== Available data ==

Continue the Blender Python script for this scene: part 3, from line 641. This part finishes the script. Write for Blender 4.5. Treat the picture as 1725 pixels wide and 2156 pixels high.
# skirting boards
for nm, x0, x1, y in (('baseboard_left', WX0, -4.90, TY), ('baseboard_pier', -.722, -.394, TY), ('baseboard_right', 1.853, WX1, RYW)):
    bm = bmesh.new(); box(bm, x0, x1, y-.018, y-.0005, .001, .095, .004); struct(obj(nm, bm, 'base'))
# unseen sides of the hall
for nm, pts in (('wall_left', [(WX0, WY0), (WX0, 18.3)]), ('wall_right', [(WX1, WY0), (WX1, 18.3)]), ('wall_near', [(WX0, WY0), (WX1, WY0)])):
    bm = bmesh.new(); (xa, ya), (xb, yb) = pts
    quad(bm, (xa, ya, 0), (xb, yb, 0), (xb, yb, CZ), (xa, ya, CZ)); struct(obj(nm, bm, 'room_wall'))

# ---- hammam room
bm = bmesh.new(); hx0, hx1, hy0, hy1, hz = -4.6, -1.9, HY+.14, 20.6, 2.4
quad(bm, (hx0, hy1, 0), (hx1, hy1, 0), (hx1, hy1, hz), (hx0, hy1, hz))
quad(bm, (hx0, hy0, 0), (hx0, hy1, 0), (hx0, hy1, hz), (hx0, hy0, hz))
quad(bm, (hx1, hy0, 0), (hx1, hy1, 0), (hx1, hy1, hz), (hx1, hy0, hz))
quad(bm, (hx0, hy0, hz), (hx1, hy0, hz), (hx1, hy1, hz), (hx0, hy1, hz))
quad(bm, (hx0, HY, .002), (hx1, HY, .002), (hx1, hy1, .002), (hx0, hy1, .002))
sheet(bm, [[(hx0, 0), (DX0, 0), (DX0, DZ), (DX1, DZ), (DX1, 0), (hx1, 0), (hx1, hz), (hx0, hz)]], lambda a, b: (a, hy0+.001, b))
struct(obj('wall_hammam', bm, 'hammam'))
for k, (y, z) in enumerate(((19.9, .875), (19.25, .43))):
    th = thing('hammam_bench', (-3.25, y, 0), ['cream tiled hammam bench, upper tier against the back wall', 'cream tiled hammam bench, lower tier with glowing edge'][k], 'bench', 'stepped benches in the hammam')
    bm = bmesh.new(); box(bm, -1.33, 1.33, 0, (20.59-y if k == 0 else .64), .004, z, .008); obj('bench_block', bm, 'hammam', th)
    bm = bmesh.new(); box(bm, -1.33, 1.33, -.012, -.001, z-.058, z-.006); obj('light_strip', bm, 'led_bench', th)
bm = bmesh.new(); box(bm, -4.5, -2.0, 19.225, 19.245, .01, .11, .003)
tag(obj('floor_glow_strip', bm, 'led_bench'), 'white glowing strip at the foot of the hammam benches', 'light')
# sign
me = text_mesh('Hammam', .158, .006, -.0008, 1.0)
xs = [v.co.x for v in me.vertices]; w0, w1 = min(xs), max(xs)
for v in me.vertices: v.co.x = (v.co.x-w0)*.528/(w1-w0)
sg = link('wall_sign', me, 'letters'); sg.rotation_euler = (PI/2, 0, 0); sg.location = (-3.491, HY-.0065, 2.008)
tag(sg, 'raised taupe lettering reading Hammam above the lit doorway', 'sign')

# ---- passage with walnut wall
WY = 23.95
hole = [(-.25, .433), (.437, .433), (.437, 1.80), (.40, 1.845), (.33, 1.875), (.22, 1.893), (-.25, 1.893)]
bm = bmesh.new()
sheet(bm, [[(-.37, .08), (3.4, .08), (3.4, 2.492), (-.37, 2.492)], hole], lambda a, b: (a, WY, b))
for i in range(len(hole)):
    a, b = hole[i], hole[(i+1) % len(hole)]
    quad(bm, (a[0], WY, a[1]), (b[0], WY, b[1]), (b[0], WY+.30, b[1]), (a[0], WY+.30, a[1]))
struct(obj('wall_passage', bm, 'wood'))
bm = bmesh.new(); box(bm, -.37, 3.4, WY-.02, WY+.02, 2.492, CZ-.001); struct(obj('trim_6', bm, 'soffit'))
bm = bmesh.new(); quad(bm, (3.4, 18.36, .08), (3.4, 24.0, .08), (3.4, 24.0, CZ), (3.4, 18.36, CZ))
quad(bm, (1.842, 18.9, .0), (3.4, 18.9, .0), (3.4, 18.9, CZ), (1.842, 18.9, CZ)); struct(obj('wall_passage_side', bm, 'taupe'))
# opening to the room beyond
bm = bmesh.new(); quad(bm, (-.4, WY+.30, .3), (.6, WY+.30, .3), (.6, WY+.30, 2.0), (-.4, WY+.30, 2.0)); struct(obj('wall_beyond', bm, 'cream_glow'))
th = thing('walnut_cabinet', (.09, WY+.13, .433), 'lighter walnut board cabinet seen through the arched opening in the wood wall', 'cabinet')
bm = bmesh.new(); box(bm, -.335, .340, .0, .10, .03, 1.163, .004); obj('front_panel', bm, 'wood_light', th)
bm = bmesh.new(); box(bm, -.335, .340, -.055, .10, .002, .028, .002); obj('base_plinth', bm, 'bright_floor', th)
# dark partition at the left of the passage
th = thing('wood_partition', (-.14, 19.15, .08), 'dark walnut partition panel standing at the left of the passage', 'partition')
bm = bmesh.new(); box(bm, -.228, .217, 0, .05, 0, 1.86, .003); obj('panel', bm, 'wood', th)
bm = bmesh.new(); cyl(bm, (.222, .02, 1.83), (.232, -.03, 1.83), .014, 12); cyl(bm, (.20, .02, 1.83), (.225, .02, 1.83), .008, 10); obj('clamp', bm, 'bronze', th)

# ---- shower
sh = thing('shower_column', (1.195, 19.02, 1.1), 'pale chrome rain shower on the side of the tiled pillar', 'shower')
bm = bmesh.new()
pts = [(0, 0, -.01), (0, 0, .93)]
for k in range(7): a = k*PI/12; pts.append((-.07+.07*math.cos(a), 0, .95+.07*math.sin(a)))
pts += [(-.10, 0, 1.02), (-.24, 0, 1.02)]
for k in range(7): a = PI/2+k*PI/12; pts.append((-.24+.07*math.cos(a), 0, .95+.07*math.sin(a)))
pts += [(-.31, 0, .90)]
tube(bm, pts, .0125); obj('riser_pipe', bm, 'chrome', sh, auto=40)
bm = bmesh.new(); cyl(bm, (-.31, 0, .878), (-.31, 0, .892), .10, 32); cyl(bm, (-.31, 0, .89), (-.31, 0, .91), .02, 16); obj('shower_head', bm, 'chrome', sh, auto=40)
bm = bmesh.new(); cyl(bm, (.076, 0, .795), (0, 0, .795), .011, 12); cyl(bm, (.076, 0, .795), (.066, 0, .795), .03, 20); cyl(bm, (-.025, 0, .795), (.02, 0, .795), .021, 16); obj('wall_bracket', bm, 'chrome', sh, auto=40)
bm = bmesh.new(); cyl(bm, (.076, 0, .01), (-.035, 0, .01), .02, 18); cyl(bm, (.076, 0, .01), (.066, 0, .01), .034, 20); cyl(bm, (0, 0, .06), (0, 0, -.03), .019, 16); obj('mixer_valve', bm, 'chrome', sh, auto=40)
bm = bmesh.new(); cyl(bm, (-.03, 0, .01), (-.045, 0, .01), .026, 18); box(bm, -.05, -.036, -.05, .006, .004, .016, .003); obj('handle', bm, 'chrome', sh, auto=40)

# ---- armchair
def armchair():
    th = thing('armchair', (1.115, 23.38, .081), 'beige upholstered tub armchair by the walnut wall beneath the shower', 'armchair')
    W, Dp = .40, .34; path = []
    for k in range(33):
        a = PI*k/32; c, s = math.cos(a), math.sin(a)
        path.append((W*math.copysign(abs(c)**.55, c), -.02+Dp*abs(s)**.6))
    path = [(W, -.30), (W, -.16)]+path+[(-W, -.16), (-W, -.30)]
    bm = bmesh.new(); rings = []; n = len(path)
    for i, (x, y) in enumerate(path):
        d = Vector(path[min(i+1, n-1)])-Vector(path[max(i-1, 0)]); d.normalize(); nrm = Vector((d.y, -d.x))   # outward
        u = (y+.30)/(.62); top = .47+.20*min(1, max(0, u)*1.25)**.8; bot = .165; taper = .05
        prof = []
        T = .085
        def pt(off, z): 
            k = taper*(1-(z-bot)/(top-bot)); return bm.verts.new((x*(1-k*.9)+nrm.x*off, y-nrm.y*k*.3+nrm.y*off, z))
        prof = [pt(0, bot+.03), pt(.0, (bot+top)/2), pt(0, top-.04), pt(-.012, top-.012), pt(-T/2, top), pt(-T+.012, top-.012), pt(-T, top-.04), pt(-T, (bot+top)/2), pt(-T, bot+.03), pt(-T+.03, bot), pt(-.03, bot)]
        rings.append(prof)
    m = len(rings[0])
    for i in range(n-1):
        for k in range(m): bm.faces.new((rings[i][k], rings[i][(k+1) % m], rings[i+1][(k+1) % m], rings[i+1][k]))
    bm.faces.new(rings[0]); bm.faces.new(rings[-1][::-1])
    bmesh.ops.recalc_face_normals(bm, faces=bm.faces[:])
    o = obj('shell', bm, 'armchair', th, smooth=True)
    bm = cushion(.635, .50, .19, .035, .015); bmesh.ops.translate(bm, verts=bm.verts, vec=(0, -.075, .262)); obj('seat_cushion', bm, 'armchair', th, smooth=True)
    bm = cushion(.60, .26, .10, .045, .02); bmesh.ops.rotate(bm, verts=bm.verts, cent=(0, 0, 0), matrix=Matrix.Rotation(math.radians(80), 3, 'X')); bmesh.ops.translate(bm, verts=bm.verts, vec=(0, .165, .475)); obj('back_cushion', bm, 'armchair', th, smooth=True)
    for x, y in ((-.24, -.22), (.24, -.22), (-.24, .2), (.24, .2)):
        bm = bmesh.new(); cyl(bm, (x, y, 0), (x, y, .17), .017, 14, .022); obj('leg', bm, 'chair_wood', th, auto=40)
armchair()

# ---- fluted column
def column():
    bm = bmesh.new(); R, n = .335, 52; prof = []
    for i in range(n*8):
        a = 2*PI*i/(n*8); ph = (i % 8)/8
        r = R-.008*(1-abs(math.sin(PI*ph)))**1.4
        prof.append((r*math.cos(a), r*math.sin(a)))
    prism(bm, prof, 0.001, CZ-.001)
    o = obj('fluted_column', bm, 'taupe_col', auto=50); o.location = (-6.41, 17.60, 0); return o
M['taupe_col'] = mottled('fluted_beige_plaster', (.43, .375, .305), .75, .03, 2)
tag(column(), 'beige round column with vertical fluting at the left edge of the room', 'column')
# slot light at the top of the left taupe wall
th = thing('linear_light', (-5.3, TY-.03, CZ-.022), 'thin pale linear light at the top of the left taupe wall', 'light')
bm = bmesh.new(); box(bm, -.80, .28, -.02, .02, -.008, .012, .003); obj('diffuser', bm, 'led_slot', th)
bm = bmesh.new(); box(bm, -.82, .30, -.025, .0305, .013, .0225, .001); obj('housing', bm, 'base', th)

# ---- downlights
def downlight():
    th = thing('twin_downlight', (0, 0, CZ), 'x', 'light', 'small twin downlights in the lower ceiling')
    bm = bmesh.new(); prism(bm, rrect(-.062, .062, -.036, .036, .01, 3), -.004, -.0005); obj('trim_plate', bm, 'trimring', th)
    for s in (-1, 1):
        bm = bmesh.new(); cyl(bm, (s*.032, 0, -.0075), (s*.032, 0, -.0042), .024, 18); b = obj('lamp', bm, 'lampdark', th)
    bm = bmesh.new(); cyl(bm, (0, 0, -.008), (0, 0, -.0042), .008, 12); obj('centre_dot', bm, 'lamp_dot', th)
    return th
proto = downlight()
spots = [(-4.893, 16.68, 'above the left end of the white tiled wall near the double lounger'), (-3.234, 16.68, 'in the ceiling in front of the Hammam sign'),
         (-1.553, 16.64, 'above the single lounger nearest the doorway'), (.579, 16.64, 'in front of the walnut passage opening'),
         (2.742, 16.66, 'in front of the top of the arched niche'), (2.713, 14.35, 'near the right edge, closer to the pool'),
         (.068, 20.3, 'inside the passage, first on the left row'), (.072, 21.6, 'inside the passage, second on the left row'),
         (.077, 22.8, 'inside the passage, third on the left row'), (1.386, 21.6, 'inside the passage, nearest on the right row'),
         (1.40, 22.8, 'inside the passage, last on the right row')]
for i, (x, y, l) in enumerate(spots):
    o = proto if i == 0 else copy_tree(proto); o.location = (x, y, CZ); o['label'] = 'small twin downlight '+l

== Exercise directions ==
Only the lines from the opening of the material through the line with "struct(obj(nm, bm, 'room_wall'))" should be echoed, exactly as written.

== Finished exercise ==
Continue the Blender Python script for this scene: part 3, from line 641. This part finishes the script. Write for Blender 4.5. Treat the picture as 1725 pixels wide and 2156 pixels high.
# skirting boards
for nm, x0, x1, y in (('baseboard_left', WX0, -4.90, TY), ('baseboard_pier', -.722, -.394, TY), ('baseboard_right', 1.853, WX1, RYW)):
    bm = bmesh.new(); box(bm, x0, x1, y-.018, y-.0005, .001, .095, .004); struct(obj(nm, bm, 'base'))
# unseen sides of the hall
for nm, pts in (('wall_left', [(WX0, WY0), (WX0, 18.3)]), ('wall_right', [(WX1, WY0), (WX1, 18.3)]), ('wall_near', [(WX0, WY0), (WX1, WY0)])):
    bm = bmesh.new(); (xa, ya), (xb, yb) = pts
    quad(bm, (xa, ya, 0), (xb, yb, 0), (xb, yb, CZ), (xa, ya, CZ)); struct(obj(nm, bm, 'room_wall'))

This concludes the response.